According to the study, ‘Q2 2018 India Solar Market Update’, installations fell from 3,344 MW in the first quarter to 1,599 MW during the second quarter. In total, installed solar capacity in the country was 24.6 GW at the end of Q2 2018, of which 90% is large-scale solar projects and rooftop solar the remaining 10%.

Mercom Capital CEO Raj Prabhu said: “The drop in solar installations in Q2 2018 after four consecutive quarters of growth was expected and can be attributed to uncertainties around trade cases, module price fluctuations, and PPA renegotiations after record low bids, which contributed to a slowdown in tenders and auctions in 2017.”

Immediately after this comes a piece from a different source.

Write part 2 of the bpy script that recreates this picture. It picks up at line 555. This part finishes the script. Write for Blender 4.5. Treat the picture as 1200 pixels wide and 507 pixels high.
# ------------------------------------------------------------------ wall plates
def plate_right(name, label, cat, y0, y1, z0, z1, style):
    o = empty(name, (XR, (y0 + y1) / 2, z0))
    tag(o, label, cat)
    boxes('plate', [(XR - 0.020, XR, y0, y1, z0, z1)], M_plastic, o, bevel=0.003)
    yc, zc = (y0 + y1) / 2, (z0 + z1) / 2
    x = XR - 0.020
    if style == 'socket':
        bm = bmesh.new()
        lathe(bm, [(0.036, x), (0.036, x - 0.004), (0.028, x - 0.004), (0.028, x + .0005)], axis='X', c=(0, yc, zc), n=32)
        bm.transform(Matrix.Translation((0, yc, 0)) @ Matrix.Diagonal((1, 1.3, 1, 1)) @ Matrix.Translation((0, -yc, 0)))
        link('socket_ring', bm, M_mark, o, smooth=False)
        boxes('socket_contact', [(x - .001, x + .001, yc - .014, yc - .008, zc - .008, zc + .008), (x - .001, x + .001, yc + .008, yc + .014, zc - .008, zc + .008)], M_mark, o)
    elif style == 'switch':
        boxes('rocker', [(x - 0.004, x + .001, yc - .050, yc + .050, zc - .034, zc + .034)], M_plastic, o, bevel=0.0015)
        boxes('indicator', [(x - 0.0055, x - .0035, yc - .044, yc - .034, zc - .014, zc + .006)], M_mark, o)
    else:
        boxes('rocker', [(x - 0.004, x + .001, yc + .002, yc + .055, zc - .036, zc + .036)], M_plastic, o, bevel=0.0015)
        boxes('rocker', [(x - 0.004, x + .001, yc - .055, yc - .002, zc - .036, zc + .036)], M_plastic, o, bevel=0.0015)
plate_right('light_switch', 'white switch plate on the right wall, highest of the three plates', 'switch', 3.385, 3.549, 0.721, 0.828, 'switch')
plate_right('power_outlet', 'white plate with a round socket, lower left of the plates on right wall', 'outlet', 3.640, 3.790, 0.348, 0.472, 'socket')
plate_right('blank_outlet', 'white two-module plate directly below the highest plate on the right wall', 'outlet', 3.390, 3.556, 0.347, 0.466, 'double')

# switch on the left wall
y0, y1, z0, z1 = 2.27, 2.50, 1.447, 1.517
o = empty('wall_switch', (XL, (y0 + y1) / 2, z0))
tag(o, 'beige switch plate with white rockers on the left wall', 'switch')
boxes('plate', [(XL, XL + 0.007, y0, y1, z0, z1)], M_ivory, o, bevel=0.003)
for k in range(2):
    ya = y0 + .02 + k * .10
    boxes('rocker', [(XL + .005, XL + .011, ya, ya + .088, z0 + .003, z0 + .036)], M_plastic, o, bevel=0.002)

The group noted that the installations during the quarter currently under review were down by almost 21%, as compared with the 2,025 MW installed in the corresponding 2017 quarter.

Also in the quarter under review, rooftop installations were found to make up 415 MW compared with 390 MW in the previous quarter, and 225 MW in Q2 2017. Despite the growth, rooftop installations are expected to decline until the safeguard duty no longer has an impact on module prices.

Uncertainties around the safeguard duty had a domino effect on auction activity in the first half of this year, reducing the country’s large-scale project pipeline for 2019. Prabhu said he anticipates the market will freeze for between three and six months following the announcement of the safeguard duty.

The Narendra Modi government introduced the safeguard duty in July, which imposes a 25% tariff on imported solar panels for the next two years, a move intended to protect domestic manufacturers. The news caused a flurry of fear amongst industry members that it would hinder the country’s blossoming solar sector, considering around 90% of its solar panels are currently imported from China and Malaysia.

The recent report validates these concerns and highlights the potential problem it may pose in the nation’s target of reaching 100 GW of installed solar capacity by 2022.